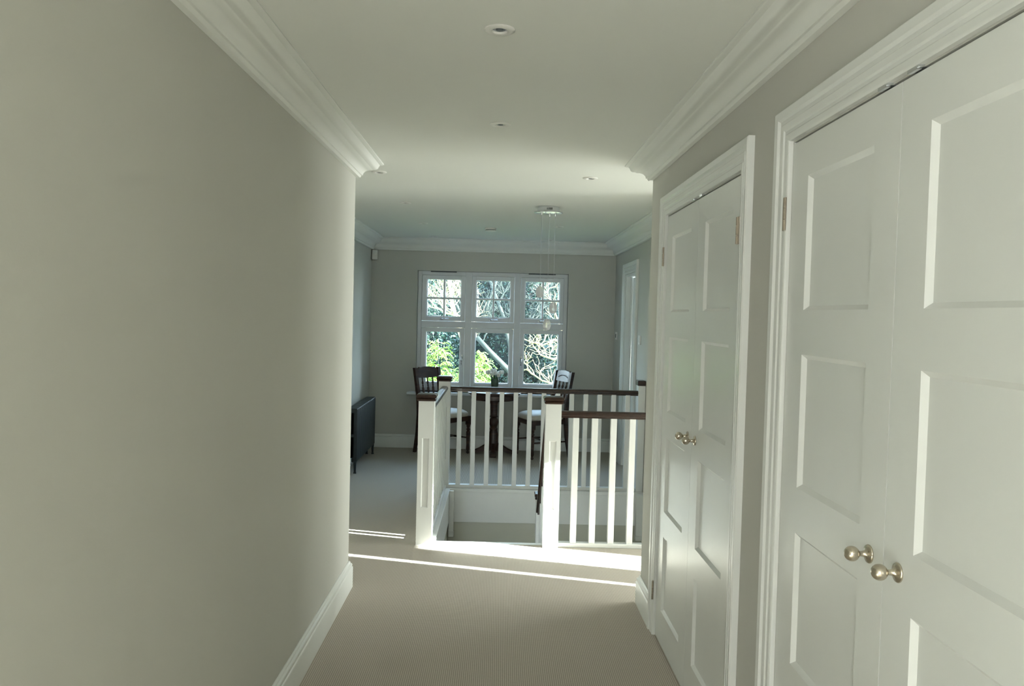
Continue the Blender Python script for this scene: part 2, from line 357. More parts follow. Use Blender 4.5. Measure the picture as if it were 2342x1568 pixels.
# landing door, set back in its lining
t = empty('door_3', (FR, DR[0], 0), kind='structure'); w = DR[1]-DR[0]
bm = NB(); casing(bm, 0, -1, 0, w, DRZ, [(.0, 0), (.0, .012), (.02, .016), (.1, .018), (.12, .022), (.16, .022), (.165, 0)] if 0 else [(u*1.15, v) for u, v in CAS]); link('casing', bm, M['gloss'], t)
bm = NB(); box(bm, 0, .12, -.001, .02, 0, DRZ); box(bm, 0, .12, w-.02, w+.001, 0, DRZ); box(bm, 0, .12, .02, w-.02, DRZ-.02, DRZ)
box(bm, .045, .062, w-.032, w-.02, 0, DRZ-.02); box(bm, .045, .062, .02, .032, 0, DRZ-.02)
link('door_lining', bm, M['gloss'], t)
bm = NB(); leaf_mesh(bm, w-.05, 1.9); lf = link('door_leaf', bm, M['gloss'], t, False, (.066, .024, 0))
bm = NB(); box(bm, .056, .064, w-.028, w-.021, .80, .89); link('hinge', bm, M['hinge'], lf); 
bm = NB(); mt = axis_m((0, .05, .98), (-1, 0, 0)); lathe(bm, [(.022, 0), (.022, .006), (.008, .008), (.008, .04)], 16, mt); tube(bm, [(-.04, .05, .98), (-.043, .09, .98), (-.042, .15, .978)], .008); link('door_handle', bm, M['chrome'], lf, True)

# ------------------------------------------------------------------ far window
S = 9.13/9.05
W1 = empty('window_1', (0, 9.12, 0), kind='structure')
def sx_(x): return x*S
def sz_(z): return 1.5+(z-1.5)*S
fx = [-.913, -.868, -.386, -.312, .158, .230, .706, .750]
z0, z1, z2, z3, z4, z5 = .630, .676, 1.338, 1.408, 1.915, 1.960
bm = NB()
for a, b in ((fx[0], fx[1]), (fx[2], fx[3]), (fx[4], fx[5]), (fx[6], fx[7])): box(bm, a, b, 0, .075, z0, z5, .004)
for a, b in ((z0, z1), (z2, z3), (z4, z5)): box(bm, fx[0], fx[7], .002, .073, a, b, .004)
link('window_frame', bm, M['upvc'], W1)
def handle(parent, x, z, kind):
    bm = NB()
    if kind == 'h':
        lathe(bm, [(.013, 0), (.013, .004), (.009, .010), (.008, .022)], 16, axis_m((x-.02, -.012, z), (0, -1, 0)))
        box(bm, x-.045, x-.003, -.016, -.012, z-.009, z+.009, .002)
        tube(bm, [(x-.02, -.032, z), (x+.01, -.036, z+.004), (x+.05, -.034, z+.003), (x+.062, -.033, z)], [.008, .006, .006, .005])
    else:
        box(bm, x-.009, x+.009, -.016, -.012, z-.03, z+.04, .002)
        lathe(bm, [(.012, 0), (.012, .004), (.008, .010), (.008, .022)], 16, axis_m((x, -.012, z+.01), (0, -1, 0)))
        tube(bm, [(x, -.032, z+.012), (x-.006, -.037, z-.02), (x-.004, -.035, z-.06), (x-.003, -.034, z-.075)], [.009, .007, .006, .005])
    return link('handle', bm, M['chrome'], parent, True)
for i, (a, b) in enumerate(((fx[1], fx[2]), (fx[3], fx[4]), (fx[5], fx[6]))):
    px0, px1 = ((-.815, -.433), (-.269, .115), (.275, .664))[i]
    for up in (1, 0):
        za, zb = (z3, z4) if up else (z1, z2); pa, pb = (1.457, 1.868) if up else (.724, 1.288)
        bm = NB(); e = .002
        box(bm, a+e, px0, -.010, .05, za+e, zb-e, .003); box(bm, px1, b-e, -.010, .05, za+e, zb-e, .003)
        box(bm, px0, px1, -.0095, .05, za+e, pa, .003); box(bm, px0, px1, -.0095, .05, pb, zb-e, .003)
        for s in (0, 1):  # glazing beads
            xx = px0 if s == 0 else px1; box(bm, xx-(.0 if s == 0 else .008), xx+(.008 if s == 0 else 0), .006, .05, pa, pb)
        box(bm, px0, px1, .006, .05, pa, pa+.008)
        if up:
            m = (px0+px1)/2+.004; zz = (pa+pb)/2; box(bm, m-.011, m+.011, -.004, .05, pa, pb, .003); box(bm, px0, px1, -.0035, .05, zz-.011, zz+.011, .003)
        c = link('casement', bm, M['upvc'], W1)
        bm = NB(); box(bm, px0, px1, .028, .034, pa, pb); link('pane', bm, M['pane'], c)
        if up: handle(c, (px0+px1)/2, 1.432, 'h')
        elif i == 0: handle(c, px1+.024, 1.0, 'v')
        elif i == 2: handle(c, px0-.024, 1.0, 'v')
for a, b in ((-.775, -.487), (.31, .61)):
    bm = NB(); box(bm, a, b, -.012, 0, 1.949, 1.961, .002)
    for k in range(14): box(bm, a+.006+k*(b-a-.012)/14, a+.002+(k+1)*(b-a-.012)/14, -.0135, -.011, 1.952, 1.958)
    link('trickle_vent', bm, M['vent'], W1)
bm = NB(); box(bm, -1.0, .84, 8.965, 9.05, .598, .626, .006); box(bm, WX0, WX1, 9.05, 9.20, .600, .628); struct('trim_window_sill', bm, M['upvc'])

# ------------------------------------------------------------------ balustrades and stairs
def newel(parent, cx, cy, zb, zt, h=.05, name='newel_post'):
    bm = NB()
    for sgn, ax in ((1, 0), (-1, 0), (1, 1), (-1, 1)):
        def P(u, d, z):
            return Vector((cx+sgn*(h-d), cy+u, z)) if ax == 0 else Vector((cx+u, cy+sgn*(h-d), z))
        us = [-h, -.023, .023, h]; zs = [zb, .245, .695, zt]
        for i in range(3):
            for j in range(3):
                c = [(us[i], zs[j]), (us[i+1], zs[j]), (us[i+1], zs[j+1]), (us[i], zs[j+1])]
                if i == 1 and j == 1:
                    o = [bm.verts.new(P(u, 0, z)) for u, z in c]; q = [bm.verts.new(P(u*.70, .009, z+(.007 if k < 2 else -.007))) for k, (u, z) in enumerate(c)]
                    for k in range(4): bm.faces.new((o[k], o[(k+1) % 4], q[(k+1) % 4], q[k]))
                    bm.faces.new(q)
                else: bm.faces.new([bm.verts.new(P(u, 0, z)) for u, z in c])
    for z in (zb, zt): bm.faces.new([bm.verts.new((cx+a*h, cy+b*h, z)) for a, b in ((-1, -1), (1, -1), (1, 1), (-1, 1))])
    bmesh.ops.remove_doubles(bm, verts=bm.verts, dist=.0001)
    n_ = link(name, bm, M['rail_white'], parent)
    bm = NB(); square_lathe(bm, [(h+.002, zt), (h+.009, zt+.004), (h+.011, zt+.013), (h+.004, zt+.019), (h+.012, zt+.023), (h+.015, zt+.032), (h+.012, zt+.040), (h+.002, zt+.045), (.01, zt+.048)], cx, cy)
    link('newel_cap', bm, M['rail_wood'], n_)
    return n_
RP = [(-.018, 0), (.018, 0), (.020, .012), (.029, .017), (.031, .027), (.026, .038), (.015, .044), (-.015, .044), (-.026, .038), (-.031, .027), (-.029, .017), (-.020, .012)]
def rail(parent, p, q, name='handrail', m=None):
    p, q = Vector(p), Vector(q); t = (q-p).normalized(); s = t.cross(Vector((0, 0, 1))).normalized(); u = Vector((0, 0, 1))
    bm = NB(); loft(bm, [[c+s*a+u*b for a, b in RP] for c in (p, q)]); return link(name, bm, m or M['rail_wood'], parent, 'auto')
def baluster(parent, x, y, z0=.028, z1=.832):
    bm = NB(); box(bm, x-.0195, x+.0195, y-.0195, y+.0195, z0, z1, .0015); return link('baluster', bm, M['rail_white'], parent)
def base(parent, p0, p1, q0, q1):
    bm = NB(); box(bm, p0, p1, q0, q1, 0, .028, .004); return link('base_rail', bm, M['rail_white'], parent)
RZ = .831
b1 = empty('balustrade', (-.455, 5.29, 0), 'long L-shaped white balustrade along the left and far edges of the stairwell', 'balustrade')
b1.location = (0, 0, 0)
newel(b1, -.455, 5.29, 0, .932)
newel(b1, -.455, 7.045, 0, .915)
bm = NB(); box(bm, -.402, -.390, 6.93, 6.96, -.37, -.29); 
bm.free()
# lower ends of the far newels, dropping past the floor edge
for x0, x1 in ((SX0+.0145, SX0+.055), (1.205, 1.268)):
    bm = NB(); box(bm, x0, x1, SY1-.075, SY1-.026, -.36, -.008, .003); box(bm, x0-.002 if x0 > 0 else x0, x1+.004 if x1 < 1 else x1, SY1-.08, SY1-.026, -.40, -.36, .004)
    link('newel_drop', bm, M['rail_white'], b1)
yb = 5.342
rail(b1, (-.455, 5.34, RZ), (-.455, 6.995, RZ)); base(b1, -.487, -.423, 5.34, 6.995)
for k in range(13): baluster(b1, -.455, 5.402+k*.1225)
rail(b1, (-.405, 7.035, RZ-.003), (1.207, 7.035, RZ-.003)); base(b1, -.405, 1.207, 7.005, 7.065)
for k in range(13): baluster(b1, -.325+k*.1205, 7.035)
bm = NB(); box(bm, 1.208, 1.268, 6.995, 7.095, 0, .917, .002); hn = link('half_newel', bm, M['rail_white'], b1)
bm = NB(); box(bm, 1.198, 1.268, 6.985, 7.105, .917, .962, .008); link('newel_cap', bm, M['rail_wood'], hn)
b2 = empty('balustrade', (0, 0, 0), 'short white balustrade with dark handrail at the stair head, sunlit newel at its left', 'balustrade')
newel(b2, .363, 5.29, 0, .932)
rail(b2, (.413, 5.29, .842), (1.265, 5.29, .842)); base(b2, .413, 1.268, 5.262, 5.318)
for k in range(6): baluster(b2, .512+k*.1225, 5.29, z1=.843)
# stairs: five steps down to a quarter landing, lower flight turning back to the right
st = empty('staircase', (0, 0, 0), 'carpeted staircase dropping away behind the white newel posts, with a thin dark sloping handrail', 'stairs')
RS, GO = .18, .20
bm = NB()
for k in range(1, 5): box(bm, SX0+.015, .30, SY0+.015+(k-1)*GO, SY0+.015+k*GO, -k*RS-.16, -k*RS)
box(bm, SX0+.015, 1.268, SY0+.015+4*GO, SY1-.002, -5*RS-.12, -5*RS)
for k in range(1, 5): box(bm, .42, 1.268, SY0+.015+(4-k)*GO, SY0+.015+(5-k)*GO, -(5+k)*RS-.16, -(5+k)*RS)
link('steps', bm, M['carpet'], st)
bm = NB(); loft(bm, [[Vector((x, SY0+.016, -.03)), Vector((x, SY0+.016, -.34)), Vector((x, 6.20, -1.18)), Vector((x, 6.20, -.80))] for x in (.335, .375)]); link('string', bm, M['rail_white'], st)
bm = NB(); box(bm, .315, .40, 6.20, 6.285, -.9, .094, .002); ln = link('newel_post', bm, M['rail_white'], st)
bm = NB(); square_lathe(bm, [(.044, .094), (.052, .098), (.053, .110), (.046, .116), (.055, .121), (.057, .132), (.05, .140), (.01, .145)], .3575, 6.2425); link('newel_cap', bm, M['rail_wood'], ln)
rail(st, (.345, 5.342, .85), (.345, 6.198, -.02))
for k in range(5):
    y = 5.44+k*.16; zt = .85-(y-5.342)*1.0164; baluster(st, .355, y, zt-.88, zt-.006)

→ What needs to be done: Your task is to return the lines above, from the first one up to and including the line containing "bm = NB(); mt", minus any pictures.

→ Output for this task:
Continue the Blender Python script for this scene: part 2, from line 357. More parts follow. Use Blender 4.5. Measure the picture as if it were 2342x1568 pixels.
# landing door, set back in its lining
t = empty('door_3', (FR, DR[0], 0), kind='structure'); w = DR[1]-DR[0]
bm = NB(); casing(bm, 0, -1, 0, w, DRZ, [(.0, 0), (.0, .012), (.02, .016), (.1, .018), (.12, .022), (.16, .022), (.165, 0)] if 0 else [(u*1.15, v) for u, v in CAS]); link('casing', bm, M['gloss'], t)
bm = NB(); box(bm, 0, .12, -.001, .02, 0, DRZ); box(bm, 0, .12, w-.02, w+.001, 0, DRZ); box(bm, 0, .12, .02, w-.02, DRZ-.02, DRZ)
box(bm, .045, .062, w-.032, w-.02, 0, DRZ-.02); box(bm, .045, .062, .02, .032, 0, DRZ-.02)
link('door_lining', bm, M['gloss'], t)
bm = NB(); leaf_mesh(bm, w-.05, 1.9); lf = link('door_leaf', bm, M['gloss'], t, False, (.066, .024, 0))
bm = NB(); box(bm, .056, .064, w-.028, w-.021, .80, .89); link('hinge', bm, M['hinge'], lf); 
bm = NB(); mt = axis_m((0, .05, .98), (-1, 0, 0)); lathe(bm, [(.022, 0), (.022, .006), (.008, .008), (.008, .04)], 16, mt); tube(bm, [(-.04, .05, .98), (-.043, .09, .98), (-.042, .15, .978)], .008); link('door_handle', bm, M['chrome'], lf, True)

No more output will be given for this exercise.